Re: Code review process (was Re: Code review agenda)

Posted by Alan Conway <ac...@redhat.com>.
On Mon, 2008-08-04 at 20:56 +0100, Robert Greig wrote:
> 2008/8/4 Aidan Skinner <ai...@apache.org>:
> 
> > We could use Jira (every change has a Jira, right?), comment on that
> > and use the voting feature to indicate that it's been reviewed. I
> > can't see anything along the lines of tags so adding a
> > 'needs_review'/'review_ok' to the issue seems out (oh Jira, why aren't
> > you as good as Bugzilla?)
> 
> Surely the way to do this with Jira (or other issue trackers) is to
> have a new stage in the workflow which is "Awaiting Review", which
> comes after "In Progress" and before "Resolved".

+1

> Atlassian also does a tool for distributed code review that tracks
> comments etc. - I wonder if they are willing to give an open source
> licence as they are for Jira and Confluence?

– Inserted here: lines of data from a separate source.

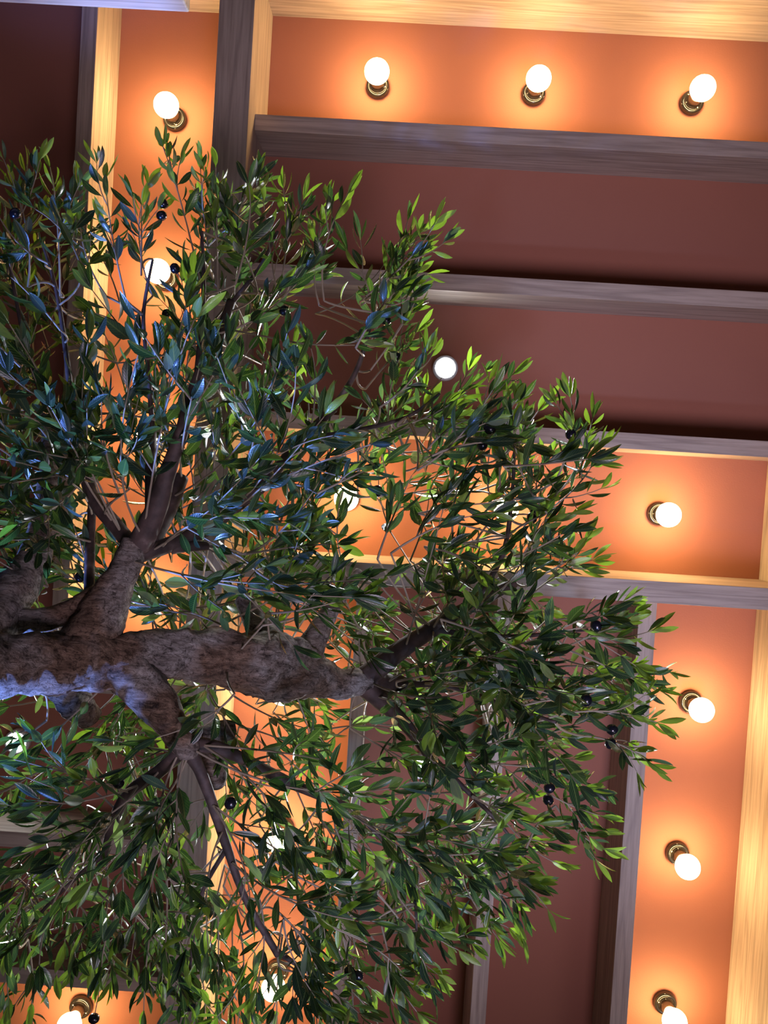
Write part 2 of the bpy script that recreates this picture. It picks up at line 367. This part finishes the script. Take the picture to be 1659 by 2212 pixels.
# limbs
limb = [
 ('limb', [(180, 1400, 1.19, 62), (215, 1340, 1.20, 54), (240, 1285, 1.21, 42), (268, 1230, 1.225, 34), (295, 1175, 1.24, 30)], BARK, 0.3),
 ('limb', [(-60, 1420, 1.12, 60), (5, 1320, 1.20, 52), (45, 1255, 1.25, 44), (78, 1190, 1.30, 34), (98, 1100, 1.36, 26), (108, 1000, 1.42, 20), (104, 880, 1.50, 14)], BARK, 0.3),
 ('limb', [(10, 1345, 1.19, 30), (90, 1338, 1.20, 27), (150, 1322, 1.21, 26), (215, 1285, 1.22, 28)], BARK, 0.35),
 ('limb', [(250, 1430, 1.20, 52), (300, 1470, 1.20, 52), (345, 1530, 1.19, 44), (380, 1580, 1.18, 34), (402, 1615, 1.175, 27), (405, 1635, 1.175, 22)], BARK, 0.3),
 ('sawn_stub', [(130, 1470, 1.30, 40), (165, 1520, 1.32, 36), (195, 1552, 1.34, 27)], BARK, 0.35),
 ('sawn_stub', [(640, 1420, 1.34, 34), (590, 1385, 1.36, 30), (555, 1345, 1.38, 26), (525, 1292, 1.40, 22)], BARK, 0.3),
 ('sawn_stub', [(660, 1420, 1.33, 36), (678, 1385, 1.35, 30), (700, 1345, 1.38, 22), (740, 1285, 1.42, 14), (775, 1235, 1.46, 10)], BARK, 0.3),
 ('sawn_stub', [(420, 1600, 1.25, 22), (470, 1582, 1.27, 24), (505, 1580, 1.28, 20)], BARK, 0.3),
 ('sawn_stub', [(425, 1625, 1.24, 14), (460, 1665, 1.25, 24), (470, 1695, 1.26, 18)], BARK, 0.3),
 ('branch', [(290, 1185, 1.24, 18), (245, 1130, 1.27, 17), (200, 1075, 1.30, 15), (180, 1000, 1.33, 13), (165, 900, 1.37, 11), (150, 840, 1.41, 8)], BRANCH, 0.12),
 ('branch', [(300, 1180, 1.24, 28), (335, 1105, 1.22, 24), (362, 1020, 1.21, 19), (390, 940, 1.20, 15), (408, 870, 1.20, 12), (430, 800, 1.21, 9)], BRANCH, 0.12),
 ('branch', [(322, 1170, 1.26, 24), (360, 1100, 1.30, 22), (392, 1030, 1.33, 16)], BRANCH, 0.12),
 ('branch', [(300, 1198, 1.24, 20), (350, 1182, 1.26, 18), (430, 1150, 1.30, 18), (500, 1098, 1.34, 17), (575, 1040, 1.38, 14), (650, 950, 1.43, 11), (722, 882, 1.47, 9)], BRANCH, 0.12),
 ('branch', [(370, 1185, 1.27, 13), (410, 1180, 1.28, 12), (450, 1180, 1.29, 9)], BRANCH, 0.12),
 ('branch', [(193, 1300, 1.24, 12), (194, 1200, 1.29, 11), (198, 1110, 1.34, 9), (200, 1000, 1.4, 7)], BRANCH, 0.12),
 ('branch', [(326, 1110, 1.33, 13), (326, 1000, 1.38, 12), (330, 930, 1.42, 8)], BRANCH, 0.12),
 ('branch', [(440, 800, 1.42, 9), (468, 740, 1.45, 12), (500, 650, 1.48, 10)], BRANCH, 0.1),
 ('branch', [(790, 1465, 1.365, 26), (850, 1415, 1.38, 22), (935, 1358, 1.40, 18), (1020, 1308, 1.42, 15), (1112, 1258, 1.44, 11)], BRANCH, 0.15),
 ('branch', [(785, 1480, 1.365, 24), (830, 1520, 1.36, 19), (880, 1570, 1.36, 14), (930, 1640, 1.36, 9)], BRANCH, 0.12),
 ('branch', [(800, 1474, 1.37, 24), (850, 1478, 1.40, 22), (890, 1482, 1.42, 17)], BRANCH, 0.12),
 ('branch', [(400, 1612, 1.18, 20), (345, 1665, 1.20, 15), (280, 1712, 1.23, 14), (245, 1775, 1.26, 11), (225, 1850, 1.30, 8)], BRANCH, 0.12),
 ('branch', [(402, 1615, 1.18, 20), (432, 1665, 1.19, 14), (460, 1740, 1.20, 12), (490, 1830, 1.22, 10), (530, 1940, 1.24, 8), (600, 2062, 1.27, 8)], BRANCH, 0.12),
 ('branch', [(405, 1612, 1.18, 20), (460, 1612, 1.20, 15), (530, 1642, 1.23, 13), (620, 1688, 1.27, 12), (700, 1722, 1.30, 10), (760, 1745, 1.33, 7)], BRANCH, 0.12),
 ('branch', [(1020, 1308, 1.42, 7), (1085, 1200, 1.38, 6), (1105, 1080, 1.36, 4.5), (1112, 960, 1.36, 3)], BRANCH, 0.1),
 ('branch', [(935, 1358, 1.40, 8), (1060, 1375, 1.36, 6), (1180, 1370, 1.33, 4), (1270, 1360, 1.31, 3)], BRANCH, 0.1),
 ('branch', [(850, 1480, 1.40, 9), (960, 1480, 1.34, 7), (1080, 1520, 1.26, 5.5), (1200, 1560, 1.2, 3.5)], BRANCH, 0.1),
 ('branch', [(925, 1632, 1.36, 8), (1000, 1700, 1.34, 6), (1080, 1780, 1.34, 4), (1130, 1850, 1.36, 3)], BRANCH, 0.1),
 ('branch', [(755, 1742, 1.33, 6), (830, 1820, 1.33, 5), (890, 1920, 1.34, 4), (900, 2010, 1.34, 3)], BRANCH, 0.1),
 ('branch', [(718, 886, 1.47, 8), (770, 800, 1.44, 6), (800, 700, 1.42, 4.5), (810, 640, 1.4, 3)], BRANCH, 0.1),
 ('branch', [(426, 806, 1.21, 7), (436, 700, 1.26, 6), (440, 600, 1.3, 4.5), (436, 500, 1.32, 3)], BRANCH, 0.1),
 ('branch', [(152, 846, 1.41, 7), (140, 740, 1.42, 5.5), (120, 620, 1.42, 4), (90, 520, 1.42, 3)], BRANCH, 0.1),
 ('branch', [(104, 884, 1.50, 9), (60, 760, 1.48, 6), (30, 620, 1.46, 4), (10, 500, 1.44, 3)], BRANCH, 0.1),
 ('branch', [(225, 1845, 1.30, 7), (160, 1900, 1.3, 5), (90, 1970, 1.3, 4), (40, 2040, 1.3, 3)], BRANCH, 0.1),
 ('branch', [(490, 1832, 1.22, 6), (440, 1920, 1.26, 5), (420, 2010, 1.3, 4), (410, 2100, 1.3, 3)], BRANCH, 0.1),
 ('branch', [(598, 2055, 1.27, 7), (650, 2090, 1.3, 4.5), (720, 2140, 1.32, 3)], BRANCH, 0.1),
 ('branch', [(650, 950, 1.43, 7), (770, 930, 1.42, 5.5), (880, 900, 1.4, 4), (950, 850, 1.38, 3)], BRANCH, 0.1),
 ('branch', [(330, 935, 1.42, 6), (320, 800, 1.42, 5), (310, 680, 1.42, 4), (330, 560, 1.4, 3)], BRANCH, 0.1),
 ('branch', [(500, 655, 1.48, 6), (560, 580, 1.46, 4.5), (600, 500, 1.42, 3)], BRANCH, 0.1),
]
for nm, pts, m, ro in limb:
    bough(nm, pts, m, seg=26 if m is BARK else 14, n=8, rough=ro, freq=30)
NODES = []
for nm, pts, m, ro in limb:
    if nm == 'sawn_stub': continue
    for q in catmull(pts, 3): NODES.append((q[0], q[1], q[2]))
for q in [(300, 1410, 1.22), (500, 1430, 1.28), (600, 1440, 1.31), (760, 1470, 1.35), (60, 1440, 1.14), (-60, 1445, 1.1)]: NODES.append(q)

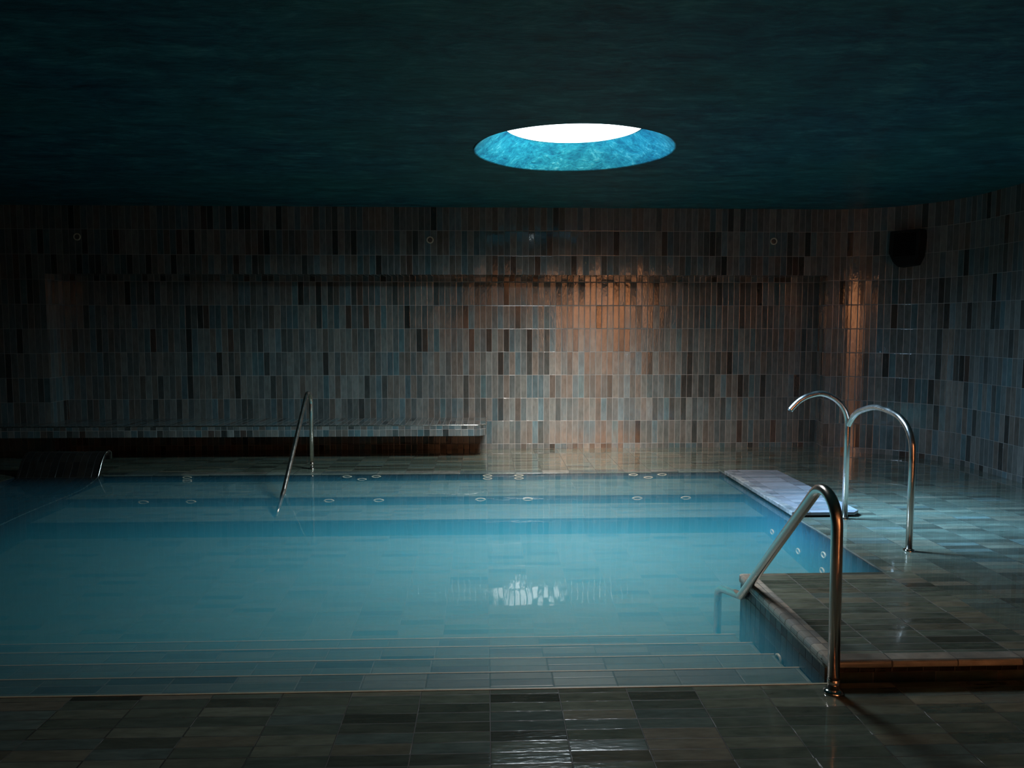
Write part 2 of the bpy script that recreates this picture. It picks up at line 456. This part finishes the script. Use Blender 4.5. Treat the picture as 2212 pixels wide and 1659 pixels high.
# far wall: niche back, jambs, soffit, band above
wall_strip([(NI_L, Y_NI), (NI_R+.06, Y_NI)], 0, NI_T, NI_L)
face(bm, [(NI_L,Y_OUT,0),(NI_L,Y_NI,0),(NI_L,Y_NI,NI_T),(NI_L,Y_OUT,NI_T)])
jp = [(NI_R+.06, Y_NI), (NI_R+.045, Y_NI-.14), (NI_R+.02, Y_NI-.26), (NI_R, Y_OUT)]
wall_strip(jp, 0, NI_T, 0.0)
face(bm, [(NI_L,Y_OUT,NI_T),(NI_R,Y_OUT,NI_T),(NI_R+.06,Y_NI,NI_T),(NI_L,Y_NI,NI_T)])
wall_strip([(XL, Y_OUT), (NI_L, Y_OUT)], 0, ZC, XL)
wall_strip([(NI_L, Y_OUT), (NI_R, Y_OUT)], NI_T, ZC, NI_L)
# outside skin so the wall is a solid
face(bm, [(XL-.3,Y_NI+.2,-.3),(XR+.3,Y_NI+.2,-.3),(XR+.3,Y_NI+.2,ZC+.1),(XL-.3,Y_NI+.2,ZC+.1)])
tag(obj('wall_back', bm, M_wall, kind='structure'), 'far wall of narrow upright glazed tiles with a shallow niche')
# right wall with rounded corner
bm = bm_new()
arc = [(NI_R, Y_OUT)] + [(CX + RC*math.sin(t), CY + RC*math.cos(t)) for t in [i*PI/2/28 for i in range(1, 29)]]
u = wall_strip(arc, 0, ZC, NI_R)
wall_strip([(XR, CY), (XR, 5.4)], 0, ZC, u)
wall_strip([(XR, 5.4), (XR, YB)], 0, ZC, u + CY - 5.4)
bm.faces.ensure_lookup_table(); bm.faces[-1].material_index = 1
face(bm, [(XR+.3,Y_NI+.2,-.3),(XR+.3,YB-.2,-.3),(XR+.3,YB-.2,ZC+.1),(XR+.3,Y_NI+.2,ZC+.1)])
tag(obj('wall_right', bm, [M_wall, M_wall_matt], kind='structure'), 'right wall of upright glazed tiles curving into the far wall')
bm = bm_new()
box(bm, XL-.3, XL, YB-.2, Y_NI+.2, 0, ZC)
tag(obj('wall_left', bm, M_wall, kind='structure'), 'left wall of dark upright tiles')
# wall behind the camera with the doorway to the lamp-lit corridor
DX0, DX1, DZ = 1.68, 4.5, 2.6
EX0, EX1, EZ = -1.3, 0.1, 1.9
bm = bm_new()
box(bm, XL, EX0, YB-.2, YB, 0, ZC)
box(bm, EX0, EX1, YB-.2, YB, EZ, ZC)
box(bm, EX1, DX0, YB-.2, YB, 0, ZC)
box(bm, DX1, XR, YB-.2, YB, 0, ZC)
box(bm, DX0, DX1, YB-.2, YB, DZ, ZC)
tag(obj('wall_front', bm, M_warm, kind='structure'), 'wall behind the viewer with two openings to a lamp-lit corridor')
bm = bm_new()
YC = YB-2.2
box(bm, EX0-.1, DX1+.2, YC-.1, YC, 0, ZC)
tag(obj('wall_corridor', bm, M_warm, kind='structure'), 'terracotta corridor wall beyond the doorway')
bm = bm_new()
box(bm, EX0-.2, EX0-.1, YC-.1, YB-.2, 0, ZC)
box(bm, EX1+.6, EX1+.7, YC, YB-.2, 0, ZC)
box(bm, DX1+.1, DX1+.2, YC, YB-.2, 0, ZC)
tag(obj('wall_passage', bm, M_backwall, kind='structure'), 'dark side walls of the corridor beyond the doorway')

# ------------------------------------------------------------------ ceiling with round skylight
R0, R1, Z1 = 0.77, 0.54, 3.05
NS = 96
bm = bm_new()
X0c, X1c, Y0c, Y1c = XL-.3, XR+.3, YB-3.3, Y_NI+.2
def rectpt(a):
    dx, dy = math.cos(a), math.sin(a)
    ts = []
    if dx > 1e-9: ts.append((X1c-SKX)/dx)
    if dx < -1e-9: ts.append((X0c-SKX)/dx)
    if dy > 1e-9: ts.append((Y1c-SKY_Y)/dy)
    if dy < -1e-9: ts.append((Y0c-SKY_Y)/dy)
    t = min(ts)
    return (SKX+dx*t, SKY_Y+dy*t)
angs = sorted([2*PI*k/NS for k in range(NS)] + [math.atan2(y-SKY_Y, x-SKX) % (2*PI) for x in (X0c, X1c) for y in (Y0c, Y1c)])
for a, b in zip(angs, angs[1:]+[angs[0]+2*PI]):
    p, q = rectpt(a), rectpt(b)
    for r, z, flip in ((R0+.012, ZC, False), (R1, Z1, True)):
        c, d = (SKX+r*math.cos(a), SKY_Y+r*math.sin(a), z), (SKX+r*math.cos(b), SKY_Y+r*math.sin(b), z)
        F = [c, (*p, z), (*q, z), d]
        face(bm, F[::-1] if not flip else F)
for (xa, ya, xb, yb) in ((X0c,Y0c,X1c,Y0c),(X1c,Y0c,X1c,Y1c),(X1c,Y1c,X0c,Y1c),(X0c,Y1c,X0c,Y0c)):
    face(bm, [(xa,ya,ZC),(xb,yb,ZC),(xb,yb,Z1),(xa,ya,Z1)])
tag(obj('ceiling', bm, M_ceil, kind='structure'), 'dark teal trowelled plaster ceiling')
# the flared reveal of the skylight
bm = bm_new()
prof = [(R0+.012, ZC), (R0+.004, ZC+.002), (R0-.004, ZC+.008)]
nrows = 7
for i in range(1, nrows+1):
    t = i/nrows
    prof.append((R0-.004 + (R1-R0+.004)*t, ZC+.008 + (Z1-ZC-.008)*t))
rings = []
for r, z in prof:
    ring = []
    for k in range(NS):
        a = 2*PI*k/NS
        w = 1 + 0.006*math.sin(3*a+1.0) + 0.004*math.sin(7*a)
        ring.append(bm.verts.new((SKX+r*w*math.cos(a), SKY_Y+r*w*math.sin(a), z)))
    rings.append(ring)
for A, B in zip(rings, rings[1:]):
    for k in range(NS):
        f = bm.faces.new((A[(k+1)%NS], A[k], B[k], B[(k+1)%NS])); f.smooth = True; auto_uv(bm, f)
tag(obj('window_1', bm, M_cone, kind='structure'), 'round skylight opening with a flared rim of ceiling plaster painted brighter as lit')

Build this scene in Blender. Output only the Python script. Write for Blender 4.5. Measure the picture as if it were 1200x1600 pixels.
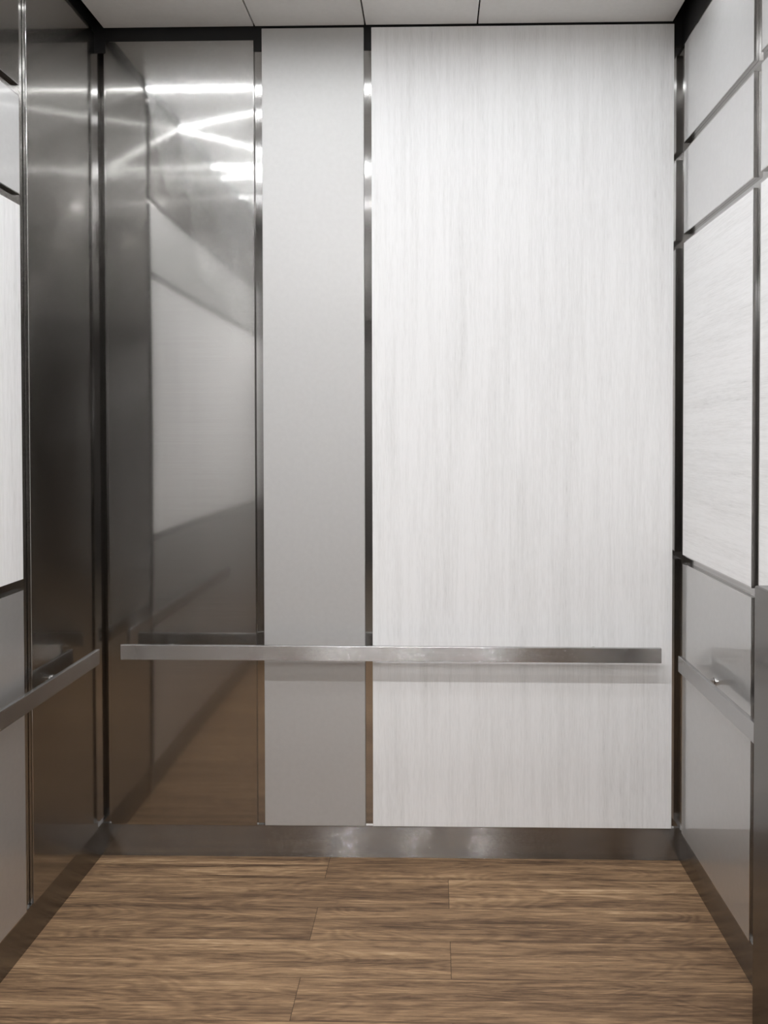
import bpy, bmesh, math, random
from mathutils import Matrix, Vector

scene = bpy.context.scene
for o in list(bpy.data.objects):
    bpy.data.objects.remove(o)
C = scene.collection

# ------------------------------------------------------------------ camera
H = 1.468
YAW, PITCH, ROLL = -0.0193, 0.0161, -0.0014
def _rot(y, p, r):
    cy, sy, cp, sp, cr, sr = math.cos(y), math.sin(y), math.cos(p), math.sin(p), math.cos(r), math.sin(r)
    Ry = Matrix(((cy, 0, -sy), (0, 1, 0), (sy, 0, cy)))
    Rp = Matrix(((1, 0, 0), (0, cp, -sp), (0, sp, cp)))
    Rr = Matrix(((cr, -sr, 0), (sr, cr, 0), (0, 0, 1)))
    return Rr @ Rp @ Ry
_R = _rot(YAW, PITCH, ROLL)
def _w(r): return Vector((r[0], r[2], -r[1]))
right, down, fwd = _w(_R[0]), _w(_R[1]), _w(_R[2])
cam_data = bpy.data.cameras.new('camera')
cam_data.sensor_fit = 'VERTICAL'
cam_data.sensor_height = 36.0
cam_data.lens = 27.0
cam_data.shift_x = (600 - 655.25) / 1600
cam_data.shift_y = (702.19 - 800) / 1600
cam_data.clip_start = 0.02
cam = bpy.data.objects.new('camera', cam_data)
C.objects.link(cam)
m = Matrix.Identity(4)
for i in range(3):
    m[i][0], m[i][1], m[i][2] = right[i], -down[i], -fwd[i]
m[2][3] = H
cam.matrix_world = m
scene.camera = cam

# ------------------------------------------------------------------ world, light levels, exposure
LED_POWER = 60.0        # linear ceiling lights
SPOT_POWER = 1300.0       # three small downlights
LOBBY_POWER = 7.0       # lobby ceiling panel
EXPOSURE = -0.10
wd = bpy.data.worlds.new('world')
scene.world = wd
wd.use_nodes = True
wd.node_tree.nodes['Background'].inputs[0].default_value = (0.8, 0.85, 0.9, 1)
wd.node_tree.nodes['Background'].inputs[1].default_value = 0.05
scene.view_settings.view_transform = 'Standard'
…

How/why does such a tool differ from Jira? I'd be wary of taking on more
tools unless we can't solve the problem with the ones we have - it's
more overhead for new contributers to learn.




Re: Code review process (was Re: Code review agenda)

Posted by Robert Greig <ro...@gmail.com>.
2008/8/4 Aidan Skinner <ai...@apache.org>:

> We could use Jira (every change has a Jira, right?), comment on that
> and use the voting feature to indicate that it's been reviewed. I
> can't see anything along the lines of tags so adding a
> 'needs_review'/'review_ok' to the issue seems out (oh Jira, why aren't
> you as good as Bugzilla?)

Surely the way to do this with Jira (or other issue trackers) is to
have a new stage in the workflow which is "Awaiting Review", which
comes after "In Progress" and before "Resolved".

Atlassian also does a tool for distributed code review that tracks
comments etc. - I wonder if they are willing to give an open source
licence as they are for Jira and Confluence?